Well, I agree that the speaker must be able to image well and "throw" a
wide
and deep soundstage, BUT - and this is all important - if the information
is
NOT there on the recording in the first place, even the world's best
imaging
speakers won't be able to produce the illusion to which you refer. Take
most
any classical recording from the mid-sixties to the late eighties and the
great majority of recordings made since then, and there is NO imaging
information on the recording. Most are, as you so aptly put it, a series
of
"flat cartoons" 'Strung on a clothesline." This is because most
recordings
are multi-miked, multi-track travesties and sound simply dreadful from an
imaging perspective. I believe that one of the reasons that audiophiles
still
revere recordings made more than 55 years ago by the likes of Lewis
Layton,
and Richard Mohr at RCA Victor, Bob Fine, Wilma Fine and Bob Eberenz at
Mercury, and Bert Whyte for Everest is because these recordings were made
with simple, two or three mike setups directly to tape with no electronic
"futzing" between the mikes and the tape. Many of these recordings have
the
soundstage information that allows for good, realistic imaging (assuming
that
the playback system is up to the task).


Yes, sure, I agree with most of that, but with some caveats.

As I mentioned, if it is a tight and dry recording it gives a "they are
here" impression. In other words, no original acoustics recorded, it places
the instruments right in the environment of your listening room, like a
player piano or something. Those images will take a position the closest up
front that your system is capable of displaying, but still should not EVER
come from the speaker boxes themselves.


Unless you "frap" the instrument, or record in an anechoic chamber, that's
impossible.

At the audio club I demonstrated this with the dry, mono recording of the
human voice outdoors. I transferred it to my laptop and processed it with
Audition so that it would pan from extreme right to extreme left chennel.
This was with my experimental speakers that were entered in The Challenge.
Most audio people would expect such a dry sound to image from one speaker to
the other and come from the speaker itself when at the channel extremes. So
to prove my point, I obtained an orange cone from Home Depot so that I could
place a visual where the audience perceived the sound to be coming from. I
started the recording at stage right, and when it got to the center I asked
them where the voice was. I placed the cone as directed until everyone
agreed. It ended up centered but a foot or two back behind the line of the
speakers. Same question when it got to stage extreme left. To their surprise
the voice was coming not from the speaker but from a foot behind the
speaker - unmistakably.
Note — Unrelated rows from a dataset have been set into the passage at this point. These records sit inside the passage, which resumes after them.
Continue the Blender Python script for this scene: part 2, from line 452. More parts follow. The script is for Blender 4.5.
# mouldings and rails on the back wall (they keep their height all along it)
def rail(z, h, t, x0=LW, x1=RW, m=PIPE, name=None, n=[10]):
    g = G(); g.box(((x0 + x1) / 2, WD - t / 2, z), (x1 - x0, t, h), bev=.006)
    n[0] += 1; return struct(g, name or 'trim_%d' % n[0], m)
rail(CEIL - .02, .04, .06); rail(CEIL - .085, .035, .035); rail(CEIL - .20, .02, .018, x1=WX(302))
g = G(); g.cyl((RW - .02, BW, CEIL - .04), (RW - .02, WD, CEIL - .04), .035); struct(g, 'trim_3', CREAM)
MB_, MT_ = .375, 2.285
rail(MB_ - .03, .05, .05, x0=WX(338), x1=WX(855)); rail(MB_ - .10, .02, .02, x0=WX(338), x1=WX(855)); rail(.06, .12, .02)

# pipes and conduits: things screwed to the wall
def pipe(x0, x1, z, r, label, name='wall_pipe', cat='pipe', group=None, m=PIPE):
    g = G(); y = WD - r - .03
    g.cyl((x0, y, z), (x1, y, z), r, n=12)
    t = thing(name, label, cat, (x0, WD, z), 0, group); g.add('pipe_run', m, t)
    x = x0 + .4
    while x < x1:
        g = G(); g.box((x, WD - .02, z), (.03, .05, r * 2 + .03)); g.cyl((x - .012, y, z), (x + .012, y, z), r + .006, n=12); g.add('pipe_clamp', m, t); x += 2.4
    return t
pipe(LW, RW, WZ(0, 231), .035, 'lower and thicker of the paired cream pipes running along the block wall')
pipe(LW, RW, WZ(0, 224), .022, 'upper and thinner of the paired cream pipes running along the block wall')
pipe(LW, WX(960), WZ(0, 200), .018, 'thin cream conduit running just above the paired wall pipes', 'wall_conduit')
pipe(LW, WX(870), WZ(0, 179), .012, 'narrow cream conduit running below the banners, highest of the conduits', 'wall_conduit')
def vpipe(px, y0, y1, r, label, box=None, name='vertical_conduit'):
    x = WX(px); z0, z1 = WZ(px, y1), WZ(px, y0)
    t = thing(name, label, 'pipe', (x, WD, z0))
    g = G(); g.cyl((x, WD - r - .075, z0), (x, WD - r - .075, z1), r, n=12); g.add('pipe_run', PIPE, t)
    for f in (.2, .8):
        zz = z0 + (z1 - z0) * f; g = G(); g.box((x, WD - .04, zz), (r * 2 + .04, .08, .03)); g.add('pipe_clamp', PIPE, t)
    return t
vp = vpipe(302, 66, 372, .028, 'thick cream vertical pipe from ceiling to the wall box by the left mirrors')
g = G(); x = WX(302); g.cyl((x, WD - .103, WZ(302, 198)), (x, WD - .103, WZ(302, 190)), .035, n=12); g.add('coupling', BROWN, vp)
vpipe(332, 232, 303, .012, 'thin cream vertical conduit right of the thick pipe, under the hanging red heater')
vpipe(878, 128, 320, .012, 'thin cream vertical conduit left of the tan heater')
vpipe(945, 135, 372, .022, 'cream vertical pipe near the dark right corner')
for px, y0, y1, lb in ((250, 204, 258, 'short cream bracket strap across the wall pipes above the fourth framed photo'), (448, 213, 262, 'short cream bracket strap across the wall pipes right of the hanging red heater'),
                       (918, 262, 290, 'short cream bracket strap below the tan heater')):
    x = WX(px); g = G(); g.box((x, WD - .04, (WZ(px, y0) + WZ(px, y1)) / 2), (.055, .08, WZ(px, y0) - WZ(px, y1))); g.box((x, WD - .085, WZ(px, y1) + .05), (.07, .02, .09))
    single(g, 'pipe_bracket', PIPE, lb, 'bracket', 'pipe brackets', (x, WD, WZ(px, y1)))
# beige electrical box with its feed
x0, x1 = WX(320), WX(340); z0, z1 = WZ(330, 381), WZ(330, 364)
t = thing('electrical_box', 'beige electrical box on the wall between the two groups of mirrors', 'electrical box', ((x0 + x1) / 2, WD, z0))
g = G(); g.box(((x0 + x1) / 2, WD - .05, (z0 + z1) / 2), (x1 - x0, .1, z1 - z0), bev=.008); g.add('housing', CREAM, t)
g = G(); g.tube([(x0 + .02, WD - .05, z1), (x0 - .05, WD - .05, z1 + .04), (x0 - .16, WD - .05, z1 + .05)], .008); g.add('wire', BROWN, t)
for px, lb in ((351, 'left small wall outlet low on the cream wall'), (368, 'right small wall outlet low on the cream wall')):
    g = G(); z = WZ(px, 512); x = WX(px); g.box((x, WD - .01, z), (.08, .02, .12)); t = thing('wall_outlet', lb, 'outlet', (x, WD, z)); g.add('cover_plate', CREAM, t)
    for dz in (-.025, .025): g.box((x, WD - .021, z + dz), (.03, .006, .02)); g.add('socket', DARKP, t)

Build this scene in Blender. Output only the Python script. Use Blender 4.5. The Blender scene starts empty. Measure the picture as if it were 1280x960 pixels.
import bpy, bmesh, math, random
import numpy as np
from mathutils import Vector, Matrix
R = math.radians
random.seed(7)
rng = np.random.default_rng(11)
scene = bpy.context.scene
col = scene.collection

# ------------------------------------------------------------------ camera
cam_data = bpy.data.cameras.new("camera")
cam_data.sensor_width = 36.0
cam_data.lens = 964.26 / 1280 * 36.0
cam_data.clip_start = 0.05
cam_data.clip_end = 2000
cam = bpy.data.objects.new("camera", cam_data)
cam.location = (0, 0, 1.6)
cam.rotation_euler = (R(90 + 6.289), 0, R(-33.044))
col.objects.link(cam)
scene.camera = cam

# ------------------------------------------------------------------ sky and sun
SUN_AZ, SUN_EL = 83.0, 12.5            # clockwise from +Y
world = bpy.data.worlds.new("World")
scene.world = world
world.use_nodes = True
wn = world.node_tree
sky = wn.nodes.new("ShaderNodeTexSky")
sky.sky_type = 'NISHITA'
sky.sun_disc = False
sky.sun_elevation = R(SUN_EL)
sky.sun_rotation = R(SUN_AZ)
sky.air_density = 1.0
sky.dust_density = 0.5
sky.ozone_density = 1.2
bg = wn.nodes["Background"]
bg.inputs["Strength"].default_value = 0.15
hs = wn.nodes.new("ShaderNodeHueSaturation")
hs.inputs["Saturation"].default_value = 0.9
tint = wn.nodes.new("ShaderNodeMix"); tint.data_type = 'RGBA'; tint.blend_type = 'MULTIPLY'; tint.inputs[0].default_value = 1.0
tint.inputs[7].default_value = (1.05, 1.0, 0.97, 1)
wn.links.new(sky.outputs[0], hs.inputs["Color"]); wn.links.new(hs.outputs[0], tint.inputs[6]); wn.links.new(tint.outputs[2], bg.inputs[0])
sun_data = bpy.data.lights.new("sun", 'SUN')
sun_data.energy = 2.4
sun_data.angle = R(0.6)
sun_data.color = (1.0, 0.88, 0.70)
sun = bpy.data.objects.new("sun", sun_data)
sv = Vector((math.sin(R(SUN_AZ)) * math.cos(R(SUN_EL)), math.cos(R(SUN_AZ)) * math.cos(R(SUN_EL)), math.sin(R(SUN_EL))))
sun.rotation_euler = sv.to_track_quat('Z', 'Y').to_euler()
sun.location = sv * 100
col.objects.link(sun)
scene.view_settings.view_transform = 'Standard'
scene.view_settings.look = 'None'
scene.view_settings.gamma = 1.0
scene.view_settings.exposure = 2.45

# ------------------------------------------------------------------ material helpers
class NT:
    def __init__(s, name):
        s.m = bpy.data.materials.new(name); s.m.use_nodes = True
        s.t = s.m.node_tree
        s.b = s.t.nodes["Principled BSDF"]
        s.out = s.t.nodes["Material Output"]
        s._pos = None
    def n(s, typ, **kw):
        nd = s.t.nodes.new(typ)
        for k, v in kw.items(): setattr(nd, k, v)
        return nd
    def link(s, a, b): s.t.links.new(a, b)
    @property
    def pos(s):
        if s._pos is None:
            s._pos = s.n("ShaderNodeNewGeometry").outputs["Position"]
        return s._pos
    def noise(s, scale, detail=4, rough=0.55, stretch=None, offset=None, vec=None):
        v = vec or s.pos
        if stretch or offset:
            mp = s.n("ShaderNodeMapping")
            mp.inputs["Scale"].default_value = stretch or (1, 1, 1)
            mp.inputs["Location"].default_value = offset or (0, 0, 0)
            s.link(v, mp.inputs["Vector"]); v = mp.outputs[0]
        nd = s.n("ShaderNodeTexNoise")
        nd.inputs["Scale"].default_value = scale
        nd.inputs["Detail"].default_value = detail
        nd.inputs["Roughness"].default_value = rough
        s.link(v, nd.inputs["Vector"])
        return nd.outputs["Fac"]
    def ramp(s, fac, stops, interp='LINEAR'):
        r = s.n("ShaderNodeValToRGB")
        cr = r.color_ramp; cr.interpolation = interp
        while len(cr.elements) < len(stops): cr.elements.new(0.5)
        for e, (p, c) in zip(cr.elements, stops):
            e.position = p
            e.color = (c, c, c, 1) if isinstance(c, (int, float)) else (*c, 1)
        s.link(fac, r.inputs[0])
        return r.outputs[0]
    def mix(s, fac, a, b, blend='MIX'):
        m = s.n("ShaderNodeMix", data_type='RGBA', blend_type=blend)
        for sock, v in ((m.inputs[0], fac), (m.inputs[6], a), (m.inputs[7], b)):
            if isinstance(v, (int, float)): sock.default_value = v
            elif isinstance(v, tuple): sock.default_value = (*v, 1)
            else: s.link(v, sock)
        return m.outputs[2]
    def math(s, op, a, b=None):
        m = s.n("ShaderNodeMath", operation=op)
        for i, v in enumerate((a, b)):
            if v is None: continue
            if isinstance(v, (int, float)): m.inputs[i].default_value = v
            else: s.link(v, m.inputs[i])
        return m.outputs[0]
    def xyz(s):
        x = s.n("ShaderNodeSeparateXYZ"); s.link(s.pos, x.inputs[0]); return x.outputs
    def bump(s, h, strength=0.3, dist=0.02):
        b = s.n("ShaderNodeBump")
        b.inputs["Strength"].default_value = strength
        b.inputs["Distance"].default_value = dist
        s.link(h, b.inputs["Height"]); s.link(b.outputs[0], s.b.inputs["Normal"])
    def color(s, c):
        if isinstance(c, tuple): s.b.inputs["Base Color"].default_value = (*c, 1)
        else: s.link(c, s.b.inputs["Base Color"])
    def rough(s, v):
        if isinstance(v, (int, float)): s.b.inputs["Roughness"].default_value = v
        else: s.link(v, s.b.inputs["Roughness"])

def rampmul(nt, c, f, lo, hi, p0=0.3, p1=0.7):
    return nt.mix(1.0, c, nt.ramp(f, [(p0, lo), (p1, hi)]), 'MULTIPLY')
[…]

To me, this proves the image shift, which slightly
defies the precedence principle. But even the textbooks say that if the
reflection is strong enough there will be an image shift.


That can also be attributed to a frequency suckout in the voice range of the
speakers used. Conversely, a peak in that range would put the voice forward
of the speaker. Another variable would be room acoustics. A subtractive phase
anomaly could move the voice backwards or and additive one could move it
forward .

This principle can be a very powerful tool in setting up your speaker system
for imaging, but if done wrong can be a disaster of Consumer Reports vs Bose
proportions. Bose did not give correct speaker positioning instructions in
the owner manual for the 901s, inviting disaster with a strongly negative
directivity speaker (strong reflected portion of its output). CR reported a
hole in the middle and stretched soloists, as did many audiophiles. If
correctly placed by accident, they could be impressive, but if you put them
too close to the walls all of the criticisms rear their ugly heads.


Bose speakers and systems are lousy. Always have been.